Non ci sei più! Ora ritroverai Sunta e le tue compagne e compagni della vita: Colombi, Vaia, Stellina, Bera, Nigretti, Pesce, Nori…
Buon viaggio carissimo compagno
Addio al comunista e partigiano Giuseppe Sacchi: scrisse la prima bozza dello Statuto dei Lavoratori
Storico sindacalista, aveva 99 anni, una vita in fabbrica e poi deputato del Pci. A Milano guidò le agitazioni operaie più importanti del secondo dopoguerra. Suo il celebre “resisteremo un minuto in più del padrone
di Matteo Pucciarelli milano.repubblica.it 13/12/2016
MILANO. Era nato a Mediglia nel 1917, era poco più che ragazzino quando cominciò a lavorare come operaio alla Om. Giuseppe “Pino” Sacchi, figura storica del mondo politico e sindacale e della sinistra milanese e non solo, se n’è andato. Il suo nome rimane legato allo Statuto dei Lavoratori: fu lui, infatti, a scriverne la prima bozza. Deputato del Pci per due legislature, dopo la Bolognina scelse di aderire a Rifondazione. La sua storia, come detto, è legata a doppio filo con i temi e le lotte legate al lavoro. Un uomo del secolo scorso, ma rimasto coerente con le idee di gioventù sino all’ultimo. Fu comandante della 114esima Brigata Garibaldi e subito dopo la guerra diventò segretario della sezione del Pci di Porta Romana. Nel 1948 venne licenziato dal suo lavoro in fabbrica alla Motomeccanica per rappresaglia, e così divenne funzionario di partito. Sette anni più tardi, vista la sua esperienza di tuta blu, entrò nella segreteria milanese della Fiom.Come ha ricordato uno dei suoi allievi politici, il dirigente del Prc Claudio Grassi, “è quello il tempo della lotta all’Alfa Romeo sui tempi e gli orari alla catena che, dopo l’accordo separato, la Fiom conduce da sola e vince; della lotta alla Geloso contro il licenziamento dei membri della Commissione Interna, con l’occupazione della fabbrica e con il padrone che apre il fuoco sui lavoratori; della lotta alla Breda; delle serrate alla Triplex e alla Franco Tosi. E partono da allora le vertenze di settore, dai siderurgici agli elettromeccanici, la lotta “delle quattro stagioni” – estate 1960 (è l’estate contro Tambroni) primavera 1961 – è, dopo le amarezze degli anni Cinquanta, il primo vero segno della riscossa operaia e dell’unità sindacale che Giuseppe Sacchi, persegue con l’allora giovanissimo segretario Fim Cisl di Milano Pierre Carniti.
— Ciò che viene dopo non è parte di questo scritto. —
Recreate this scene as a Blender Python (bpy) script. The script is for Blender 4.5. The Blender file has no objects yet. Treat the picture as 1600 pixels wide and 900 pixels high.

Fu quella la lotta che aprì la strada al contratto innovativo del ’63. Nel corso della stessa lotta si inventarono – e fu fondamentale – forme nuove di collegamento fabbrica-città: i cortei silenziosi, il Natale in piazza, la tenda alla Borletti. E si provarono forme inedite di consultazione operaia, come le assemblee sui piazzali. Furono di quelle lotte – e di Sacchi – le parole d’ordine ‘resisteremo un minuto in più del padrone e ‘uniti si vince che verranno poi riprese e scandite nelle manifestazioni dell’autunno caldo e che porteranno a contratti avanzati e allo Statuto dei Lavoratori”.
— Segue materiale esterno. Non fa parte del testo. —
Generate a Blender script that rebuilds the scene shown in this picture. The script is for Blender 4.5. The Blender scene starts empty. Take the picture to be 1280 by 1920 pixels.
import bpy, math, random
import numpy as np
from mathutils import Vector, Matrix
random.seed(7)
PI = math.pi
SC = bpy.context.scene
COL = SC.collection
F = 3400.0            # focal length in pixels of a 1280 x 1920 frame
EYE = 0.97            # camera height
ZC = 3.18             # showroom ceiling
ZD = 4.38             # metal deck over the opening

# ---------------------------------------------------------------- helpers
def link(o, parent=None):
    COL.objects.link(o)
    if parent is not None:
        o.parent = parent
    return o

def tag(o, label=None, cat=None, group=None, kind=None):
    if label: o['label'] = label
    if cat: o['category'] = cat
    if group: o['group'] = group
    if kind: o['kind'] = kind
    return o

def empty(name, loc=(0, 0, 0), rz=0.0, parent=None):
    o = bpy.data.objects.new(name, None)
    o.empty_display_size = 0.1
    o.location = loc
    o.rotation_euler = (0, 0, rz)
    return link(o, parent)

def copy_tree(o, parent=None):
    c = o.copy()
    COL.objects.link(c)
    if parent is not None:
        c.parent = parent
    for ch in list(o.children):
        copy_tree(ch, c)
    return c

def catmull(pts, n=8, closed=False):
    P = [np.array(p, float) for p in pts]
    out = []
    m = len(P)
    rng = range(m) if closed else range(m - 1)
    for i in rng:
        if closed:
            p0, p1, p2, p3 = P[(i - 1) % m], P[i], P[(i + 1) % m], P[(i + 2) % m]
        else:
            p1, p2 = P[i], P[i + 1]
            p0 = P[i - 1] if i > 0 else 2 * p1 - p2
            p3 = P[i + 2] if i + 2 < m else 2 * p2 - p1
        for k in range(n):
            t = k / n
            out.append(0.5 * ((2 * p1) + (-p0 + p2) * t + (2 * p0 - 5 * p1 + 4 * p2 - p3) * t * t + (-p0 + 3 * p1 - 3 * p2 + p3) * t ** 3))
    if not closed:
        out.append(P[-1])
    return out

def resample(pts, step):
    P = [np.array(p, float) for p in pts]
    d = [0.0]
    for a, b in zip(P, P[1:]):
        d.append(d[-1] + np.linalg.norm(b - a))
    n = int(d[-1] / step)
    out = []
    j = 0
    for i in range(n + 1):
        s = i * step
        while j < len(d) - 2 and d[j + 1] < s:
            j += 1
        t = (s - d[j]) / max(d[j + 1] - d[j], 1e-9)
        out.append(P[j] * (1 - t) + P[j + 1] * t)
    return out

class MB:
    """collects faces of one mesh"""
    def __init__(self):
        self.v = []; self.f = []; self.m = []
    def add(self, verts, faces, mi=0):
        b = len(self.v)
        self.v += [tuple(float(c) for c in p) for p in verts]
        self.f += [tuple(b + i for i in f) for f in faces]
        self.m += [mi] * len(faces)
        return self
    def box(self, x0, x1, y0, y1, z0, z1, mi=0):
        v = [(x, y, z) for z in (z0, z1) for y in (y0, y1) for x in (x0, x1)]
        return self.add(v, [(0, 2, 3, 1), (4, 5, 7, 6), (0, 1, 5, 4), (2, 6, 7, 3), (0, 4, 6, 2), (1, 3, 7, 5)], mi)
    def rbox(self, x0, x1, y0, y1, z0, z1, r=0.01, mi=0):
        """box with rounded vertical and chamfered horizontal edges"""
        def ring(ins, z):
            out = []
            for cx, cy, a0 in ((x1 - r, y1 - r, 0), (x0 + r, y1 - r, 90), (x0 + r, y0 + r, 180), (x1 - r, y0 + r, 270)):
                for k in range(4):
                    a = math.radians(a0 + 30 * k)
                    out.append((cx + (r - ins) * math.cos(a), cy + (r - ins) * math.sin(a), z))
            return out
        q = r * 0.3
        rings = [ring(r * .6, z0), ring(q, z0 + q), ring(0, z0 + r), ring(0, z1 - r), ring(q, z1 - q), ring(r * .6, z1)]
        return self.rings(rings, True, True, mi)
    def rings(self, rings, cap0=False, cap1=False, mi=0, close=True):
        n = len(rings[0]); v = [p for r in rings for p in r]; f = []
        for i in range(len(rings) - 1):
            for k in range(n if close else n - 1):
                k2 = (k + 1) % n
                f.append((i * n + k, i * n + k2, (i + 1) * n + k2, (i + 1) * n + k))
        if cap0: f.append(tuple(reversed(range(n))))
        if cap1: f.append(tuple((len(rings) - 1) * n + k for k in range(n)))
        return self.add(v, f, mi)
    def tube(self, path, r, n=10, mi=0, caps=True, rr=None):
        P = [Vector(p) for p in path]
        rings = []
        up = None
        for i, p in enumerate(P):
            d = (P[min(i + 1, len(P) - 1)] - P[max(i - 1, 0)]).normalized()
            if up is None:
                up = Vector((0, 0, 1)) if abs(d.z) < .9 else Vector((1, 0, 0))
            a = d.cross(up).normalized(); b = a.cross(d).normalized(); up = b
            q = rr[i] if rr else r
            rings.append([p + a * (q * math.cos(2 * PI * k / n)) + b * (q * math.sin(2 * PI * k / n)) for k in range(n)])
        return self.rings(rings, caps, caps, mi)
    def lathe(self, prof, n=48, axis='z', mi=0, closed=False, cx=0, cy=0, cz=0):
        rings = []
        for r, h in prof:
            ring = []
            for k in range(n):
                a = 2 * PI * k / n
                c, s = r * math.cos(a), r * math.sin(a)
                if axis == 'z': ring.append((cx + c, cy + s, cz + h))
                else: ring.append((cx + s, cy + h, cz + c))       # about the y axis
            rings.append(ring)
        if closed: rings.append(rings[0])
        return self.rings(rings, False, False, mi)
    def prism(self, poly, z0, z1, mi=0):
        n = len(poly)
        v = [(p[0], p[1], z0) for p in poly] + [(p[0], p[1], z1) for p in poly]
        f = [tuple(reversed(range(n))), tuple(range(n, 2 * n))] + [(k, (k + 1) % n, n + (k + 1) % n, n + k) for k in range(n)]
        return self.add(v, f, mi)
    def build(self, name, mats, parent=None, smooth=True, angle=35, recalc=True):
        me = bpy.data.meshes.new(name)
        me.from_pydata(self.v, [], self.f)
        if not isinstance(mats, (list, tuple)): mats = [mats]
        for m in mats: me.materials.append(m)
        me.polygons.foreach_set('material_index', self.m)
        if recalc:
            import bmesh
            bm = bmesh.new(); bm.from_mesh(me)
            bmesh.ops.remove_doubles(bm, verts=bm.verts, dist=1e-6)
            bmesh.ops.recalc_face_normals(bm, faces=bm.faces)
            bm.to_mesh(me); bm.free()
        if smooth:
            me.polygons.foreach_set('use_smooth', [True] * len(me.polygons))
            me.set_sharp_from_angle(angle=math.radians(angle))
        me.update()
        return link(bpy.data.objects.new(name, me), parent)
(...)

Negli anni seguenti, Sacchi venne eletto prima consigliere comunale e poi deputato per due legislatura. Con Alessandro Vaia e Arnaldo Bera, Sacchi mise in piedi la Casa Editrice Aurora, la rivista Interstampa e il Centro Culturale “Concetto Marchesi”, dando infine vita alla Rifondazione Comunista milanese.